Given problem:
In this exercise, print only the lines of the records below from the one with "Reconstruct this image" through the one with "SC = bpy.context.scene; COL = SC.collection", inclusive. Pictures are not part of the copy.

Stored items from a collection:
-------------------------
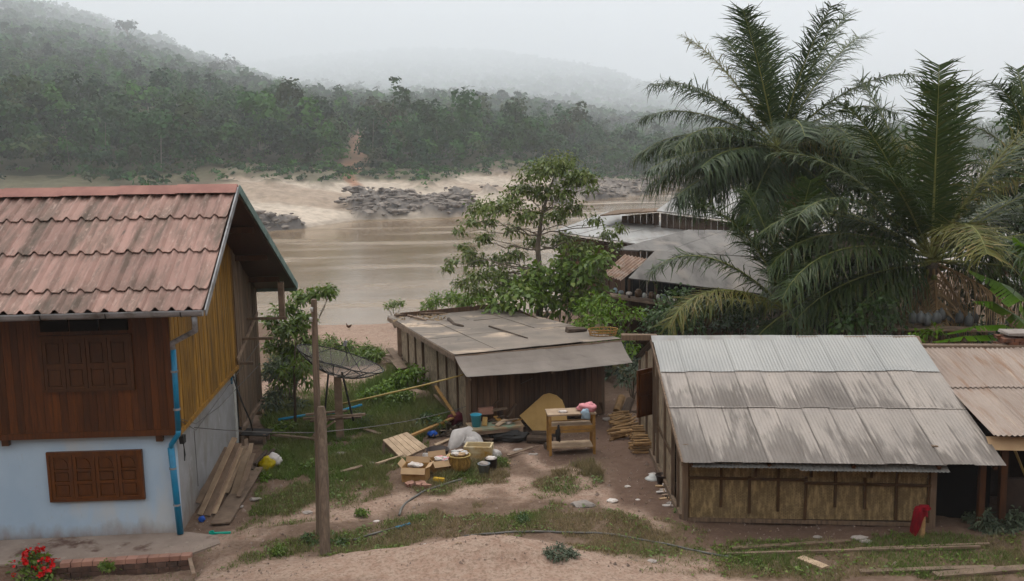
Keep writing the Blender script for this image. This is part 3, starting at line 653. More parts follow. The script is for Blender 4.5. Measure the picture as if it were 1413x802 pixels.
# scrub bushes on the sand bank
quads = []; qcol = []
cand = np.flatnonzero((scr > .35) & (t > .2) & (bt[:, 1] < 1000) & (bt[:, 1] > 100)); k = rng.choice(cand, 700); p = bv[k]+rng.normal(size=(700, 3))*np.array([1, 1, 0]); h = rng.uniform(.4, 2.6, 700)*np.where(bt[k, 1] < 310, 1.6, 1.0)
plant(p-np.array([0, 0, .3]), h, h*.9, 3, 26, h*.3, 0)
tag(npmesh('bank_scrub', np.concatenate(quads), 4, MT['forest'], colors=np.concatenate(qcol)*1.15), kind='stuff')
# boulders at the water's edge of the far bank
import bmesh
def rock_mesh(seed, sub=2):
    bm = bmesh.new(); bmesh.ops.create_icosphere(bm, subdivisions=sub, radius=1.0)
    for v in bm.verts:
        q = v.co*1.4+V((seed*3.1, seed*1.7, 0)); v.co *= 0.75+0.55*mnoise.noise(q)+.25*mnoise.noise(q*2.7)
        v.co.z *= .6
    vs = np.array([v.co[:] for v in bm.verts]); fs = [tuple(v.index for v in f.verts) for f in bm.faces]; bm.free(); return vs, fs
RM = [rock_mesh(i, 1) for i in range(5)]
cand = np.flatnonzero((rock > .42) & (t > -.03) & (bt[:, 1] > 250) & (bt[:, 1] < 960)); k = rng.choice(cand, 2600); mb = MB()
for q in k:
    vs, fs = RM[int(rng.integers(0, 5))]; s = (.18+1.5*rng.uniform()**4)*np.array([1.5, 1, .8]); a = rng.uniform(0, 6.28); rot = np.array([[math.cos(a), -math.sin(a), 0], [math.sin(a), math.cos(a), 0], [0, 0, 1]])
    mb.add(((vs*s) @ rot.T+bv[q]+np.array([rng.normal()*1.5, rng.normal()*1.5, 0])).tolist(), fs)
MT['rock'] = mat('dark river rock', (.17, .148, .13), (.25, .22, .195), .5, rough=.95, bump=.6, bscale=2, isl=.3)
tag(mb.build('rocks', MT['rock']), kind='stuff')

# ------------------------------------------------------------------ haze
m = bpy.data.materials.new('pale haze'); m.use_nodes = True; nt = m.node_tree
for q in list(nt.nodes):
    if q.type == 'BSDF_PRINCIPLED': nt.nodes.remove(q)
pv = nt.nodes.new('ShaderNodeVolumePrincipled'); pv.inputs['Color'].default_value = (.915, .952, .995, 1); pv.inputs['Density'].default_value = HAZE if 'HAZE' in globals() else .00034; pv.inputs['Anisotropy'].default_value = 0.0
nt.links.new(pv.outputs[0], [q for q in nt.nodes if q.type == 'OUTPUT_MATERIAL'][0].inputs['Volume'])
mb = MB(); mb.box((0, 6200, 644), (26000, 13600, 1312)); hz = mb.build('haze', m); tag(hz, kind='stuff')
# ================================================================== wooden house on the left
hC = V((-7.17, 20.33, 0.0)); hU = V((math.cos(R(2)), math.sin(R(2)), 0)); hV = V((-math.sin(R(4.6)), math.cos(R(4.6)), 0))
def H(a, b, z): return hC+hU*a+hV*b+V((0, 0, z))
house = thing('wooden_house', 'two-storey house, pale blue wall below, dark boards above, red tiled roof', 'house', hC)
def roofz(b): return 5.05+(b+.9)*(2.2/3.9) if b <= 3.0 else 7.25-(b-3.0)*(3.23/7.0)
mb = MB()
mb.hexa([H(-7, 0, 0), H(0, 0, 0), H(0, .18, 0), H(-7, .18, 0), H(-7, 0, 2.28), H(0, 0, 2.28), H(0, .18, 2.28), H(-7, .18, 2.28)]); mb.build('wall', MT['bluewall'], house)
mb = MB(); mb.hexa([H(-.18, .182, -.1), H(-.002, .182, -.1), H(-.002, 8.9, -.1), H(-.18, 8.9, -.1), H(-.18, .182, 2.27), H(-.002, .182, 2.27), H(-.002, 8.9, 2.27), H(-.18, 8.9, 2.27)])
tag(mb.build('wall', MT['greywall'], house), 'grey cement side wall')
mb = MB(); mb.box(H(-3.4, 4.5, 2.35), (6.6, 8.6, .12), R(2)); mb.build('floor', MT['greyboard'], house)
# front boards, upright
mb = MB(); a = -7.0
while a < .06:
    w = random.uniform(.13, .17); e = min(a+w, .09)
    if e-a > .03:
        o = random.uniform(0, .008); mb.hexa([H(a, -.14-o, 2.34), H(e-.004, -.14-o, 2.34), H(e-.004, -.10, 2.34), H(a, -.10, 2.34), H(a, -.14-o, 5.2), H(e-.004, -.14-o, 5.2), H(e-.004, -.10, 5.2), H(a, -.10, 5.2)])
    a = e if e > a else a+.2
fw = mb.build('front_boards', MT['darkwood'], house)
mb = MB(); mb.hexa([H(-7, -.17, 2.22), H(.11, -.17, 2.22), H(.11, -.02, 2.22), H(-7, -.02, 2.22), H(-7, -.17, 2.35), H(.11, -.17, 2.35), H(.11, -.02, 2.35), H(-7, -.02, 2.35)])
mb.build('floor_beam', MT['darkwood'], house)
for a in (-3.45, -.28):
    mb = MB(); mb.bar(H(a, -.13, 2.15), H(a, .3, 2.15), .14, .13); mb.build('joist_end', MT['dull'], house)
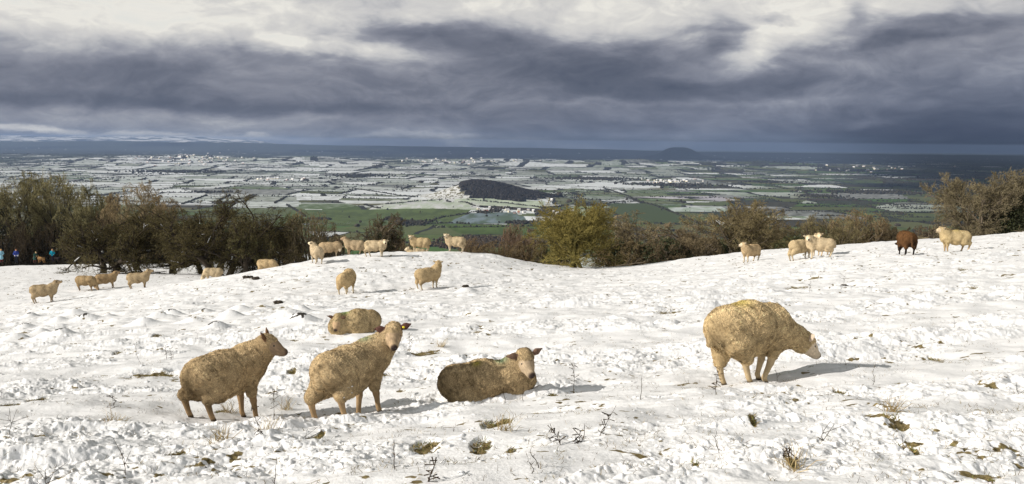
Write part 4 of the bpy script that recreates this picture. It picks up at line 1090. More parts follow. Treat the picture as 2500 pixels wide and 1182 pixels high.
MG = 'ewes in the middle distance'; FG = 'ewes on the skyline mound'; RG = 'ewes along the right-hand ridge'; LG = 'ewes before the left hawthorns'
M = dict(hvox=.026, tufts=3200, tl=.040, tw=.016)
YW = (.66, .52, .33); DW = (.50, .38, .23); YF = (.70, .58, .40)  # darker wool (DW) puts the left ewes' backlit shade into their colour
GRZ = dict(neck0=(.36, 0, .55), neck1=(.50, 0, .36), headc=(.58, 0, .24), hdir=(.75, 0, -1))
TOG = dict(DEFF, hl=(-.34, .07), hr=(-.30, -.12), fl=(.27, .09), fr=(.33, -.08))
stand(847, 716, 30.2, 78, dict(look=(140, -5), neck0=(.34, .04, .64), neck1=(.46, .10, .72), headc=(.50, .18, .76), ear=(1, .1, -.1)), 'ewe seen square from behind below the mound, one ear out to the left', MG, rs=11, wool=(.60, .44, .24), face=YF, **M)
stand(1045, 700, 31.6, 40, dict(look=(75, 10), neck0=(.36, 0, .68), neck1=(.46, .02, .86), headc=(.49, .04, .96), ear=(1, .25, -.1)), 'ewe below the mound with raised head turned away and dark hind leg', MG, rs=12, wool=(.58, .43, .24), face=YF, dark=[(-.35, -.1, .25, .12, (.14, .10, .06), .8)], **M)
stand(108, 742, 37, 14, dict(look=(35, 8), neck0=(.36, 0, .66), neck1=(.47, 0, .82), headc=(.51, .02, .91), ear=(1, .2, 0)), 'leftmost ewe standing alone with raised head turned away', LG, rs=13, wool=DW, face=(.45, .33, .2), legc=None, **M) if False else \
stand(108, 742, 37, 14, dict(look=(35, 8), neck0=(.36, 0, .66), neck1=(.47, 0, .82), headc=(.51, .02, .91), ear=(1, .2, 0)), 'leftmost ewe standing alone with raised head turned away', LG, rs=13, wool=DW, face=(.45, .33, .2), **M)
stand(210, 710, 45, -8, dict(GRZ), 'ewe grazing with its nose down just behind another ewe at the left', LG, rs=14, wool=(.46, .33, .18), face=(.4, .28, .17), ft=dict(hl=(-.42, .10), hr=(-.30, -.12), fl=(.22, .1), fr=(.38, -.1)), **M)
stand(259, 703, 46.5, 20, dict(look=(35, 10), neck0=(.36, 0, .64), neck1=(.47, 0, .80), headc=(.51, 0, .88)), 'ewe with raised head just right of the grazing left ewe', LG, rs=15, wool=(.44, .31, .17), face=(.4, .28, .17), ft=dict(hl=(-.40, .12), fr=(.38, -.1)), **M)
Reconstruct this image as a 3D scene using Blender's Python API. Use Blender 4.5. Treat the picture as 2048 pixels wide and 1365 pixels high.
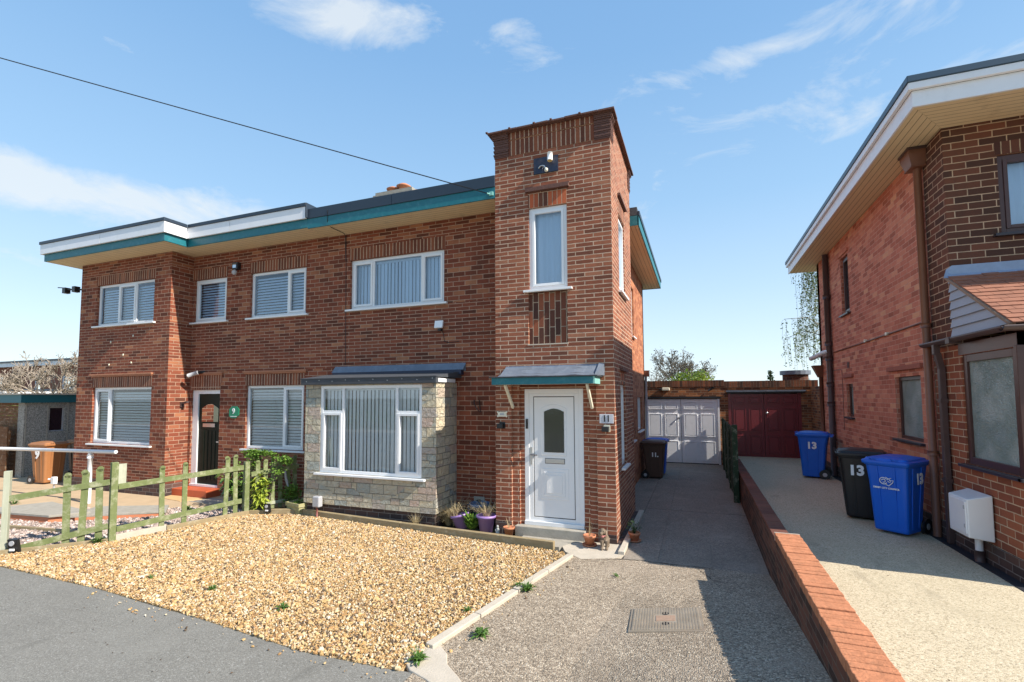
import bpy, math, random
import numpy as np
from mathutils import Vector, Matrix, noise as mnoise
R = math.radians
random.seed(7); rng = np.random.default_rng(7)
for o in list(bpy.data.objects): bpy.data.objects.remove(o)
SC = bpy.context.scene; COL = SC.collection

# ---------------------------------------------------------------- camera
cam = bpy.data.cameras.new('camera'); camo = bpy.data.objects.new('camera', cam); COL.objects.link(camo)
cr, cu, cf = Vector((0.93392447, 0.35743675, -0.00490386)), Vector((0.02602051, -0.05429277, 0.99818597)), Vector((-0.3565221, 0.93235791, 0.06000603))
m = Matrix.Identity(4)
for i in range(3): m[i][0], m[i][1], m[i][2] = cr[i], cu[i], -cf[i]
m.translation = Vector((1.1472, -7.2247, 2.154)); camo.matrix_world = m
cam.sensor_width = 36; cam.lens = 36*969.93/2048; cam.shift_y = (735.39-682.5)/2048
cam.clip_start = .05; cam.clip_end = 3000
SC.camera = camo
# ---------------------------------------------------------------- sky, sun, exposure
SUN_TO = Vector((1, -.13, .8)).normalized()
w = bpy.data.worlds.new('World'); SC.world = w; w.use_nodes = True
nt = w.node_tree; nt.nodes.clear(); N = nt.nodes; Lk = nt.links.new
out = N.new('ShaderNodeOutputWorld'); bg = N.new('ShaderNodeBackground'); Lk(bg.outputs[0], out.inputs[0])
sky = N.new('ShaderNodeTexSky'); sky.sky_type = 'NISHITA'; sky.sun_disc = False
sky.sun_elevation = math.asin(SUN_TO.z); sky.sun_rotation = math.atan2(SUN_TO.x, SUN_TO.y)
sky.air_density = 1.15; sky.dust_density = .25; sky.ozone_density = 3.0
bg.inputs['Strength'].default_value = .15
def wm(op, a, b=None, c=None):
    n = N.new('ShaderNodeMath'); n.operation = op
    for i, v in enumerate((a, b, c)):
        if v is None: continue
        if isinstance(v, (int, float)): n.inputs[i].default_value = v
        else: Lk(v, n.inputs[i])
    return n.outputs[0]
tc = N.new('ShaderNodeTexCoord')
def pix_dir(u, v):
    return (cf + cr*((u-1024)/969.93) - cu*((v-735.39)/969.93)).normalized()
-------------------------
Exercise answer:
Reconstruct this image as a 3D scene using Blender's Python API. Use Blender 4.5. Treat the picture as 2048 pixels wide and 1365 pixels high.
import bpy, math, random
import numpy as np
from mathutils import Vector, Matrix, noise as mnoise
R = math.radians
random.seed(7); rng = np.random.default_rng(7)
for o in list(bpy.data.objects): bpy.data.objects.remove(o)
SC = bpy.context.scene; COL = SC.collection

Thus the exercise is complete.